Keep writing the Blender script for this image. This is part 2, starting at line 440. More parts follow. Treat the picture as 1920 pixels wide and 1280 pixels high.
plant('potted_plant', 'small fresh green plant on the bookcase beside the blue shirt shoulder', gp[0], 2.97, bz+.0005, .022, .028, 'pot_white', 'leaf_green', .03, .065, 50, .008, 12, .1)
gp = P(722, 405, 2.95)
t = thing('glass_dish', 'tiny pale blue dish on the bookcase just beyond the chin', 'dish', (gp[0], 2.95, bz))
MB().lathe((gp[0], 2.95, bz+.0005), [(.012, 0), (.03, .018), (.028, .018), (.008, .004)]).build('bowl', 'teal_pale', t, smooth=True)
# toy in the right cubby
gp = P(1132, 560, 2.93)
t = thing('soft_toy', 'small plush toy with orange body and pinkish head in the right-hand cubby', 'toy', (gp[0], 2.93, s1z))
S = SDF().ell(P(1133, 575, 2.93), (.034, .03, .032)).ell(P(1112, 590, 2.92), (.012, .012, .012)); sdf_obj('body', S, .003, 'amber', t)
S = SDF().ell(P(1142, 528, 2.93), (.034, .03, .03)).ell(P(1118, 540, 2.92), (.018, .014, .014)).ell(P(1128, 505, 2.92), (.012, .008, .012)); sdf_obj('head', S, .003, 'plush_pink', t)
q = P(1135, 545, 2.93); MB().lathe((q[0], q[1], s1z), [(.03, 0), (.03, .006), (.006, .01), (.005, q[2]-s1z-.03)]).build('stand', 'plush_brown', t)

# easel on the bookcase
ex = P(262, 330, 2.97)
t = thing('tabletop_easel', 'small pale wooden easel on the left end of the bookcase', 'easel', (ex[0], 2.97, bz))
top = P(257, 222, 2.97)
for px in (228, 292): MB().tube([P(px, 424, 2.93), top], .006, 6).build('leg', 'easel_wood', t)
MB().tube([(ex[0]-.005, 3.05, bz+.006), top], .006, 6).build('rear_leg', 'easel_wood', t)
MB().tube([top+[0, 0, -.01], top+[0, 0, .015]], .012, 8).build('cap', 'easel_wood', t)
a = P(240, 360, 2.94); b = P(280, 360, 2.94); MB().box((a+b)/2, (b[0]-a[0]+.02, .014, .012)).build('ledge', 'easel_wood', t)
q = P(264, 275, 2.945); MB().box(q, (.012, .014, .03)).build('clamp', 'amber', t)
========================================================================
> Task brief: Your task is to return the full listing exactly as it was given.

> Output below:
Keep writing the Blender script for this image. This is part 2, starting at line 440. More parts follow. Treat the picture as 1920 pixels wide and 1280 pixels high.
plant('potted_plant', 'small fresh green plant on the bookcase beside the blue shirt shoulder', gp[0], 2.97, bz+.0005, .022, .028, 'pot_white', 'leaf_green', .03, .065, 50, .008, 12, .1)
gp = P(722, 405, 2.95)
t = thing('glass_dish', 'tiny pale blue dish on the bookcase just beyond the chin', 'dish', (gp[0], 2.95, bz))
MB().lathe((gp[0], 2.95, bz+.0005), [(.012, 0), (.03, .018), (.028, .018), (.008, .004)]).build('bowl', 'teal_pale', t, smooth=True)
# toy in the right cubby
gp = P(1132, 560, 2.93)
t = thing('soft_toy', 'small plush toy with orange body and pinkish head in the right-hand cubby', 'toy', (gp[0], 2.93, s1z))
S = SDF().ell(P(1133, 575, 2.93), (.034, .03, .032)).ell(P(1112, 590, 2.92), (.012, .012, .012)); sdf_obj('body', S, .003, 'amber', t)
S = SDF().ell(P(1142, 528, 2.93), (.034, .03, .03)).ell(P(1118, 540, 2.92), (.018, .014, .014)).ell(P(1128, 505, 2.92), (.012, .008, .012)); sdf_obj('head', S, .003, 'plush_pink', t)
q = P(1135, 545, 2.93); MB().lathe((q[0], q[1], s1z), [(.03, 0), (.03, .006), (.006, .01), (.005, q[2]-s1z-.03)]).build('stand', 'plush_brown', t)

# easel on the bookcase
ex = P(262, 330, 2.97)
t = thing('tabletop_easel', 'small pale wooden easel on the left end of the bookcase', 'easel', (ex[0], 2.97, bz))
top = P(257, 222, 2.97)
for px in (228, 292): MB().tube([P(px, 424, 2.93), top], .006, 6).build('leg', 'easel_wood', t)
MB().tube([(ex[0]-.005, 3.05, bz+.006), top], .006, 6).build('rear_leg', 'easel_wood', t)
MB().tube([top+[0, 0, -.01], top+[0, 0, .015]], .012, 8).build('cap', 'easel_wood', t)
a = P(240, 360, 2.94); b = P(280, 360, 2.94); MB().box((a+b)/2, (b[0]-a[0]+.02, .014, .012)).build('ledge', 'easel_wood', t)
q = P(264, 275, 2.945); MB().box(q, (.012, .014, .03)).build('clamp', 'amber', t)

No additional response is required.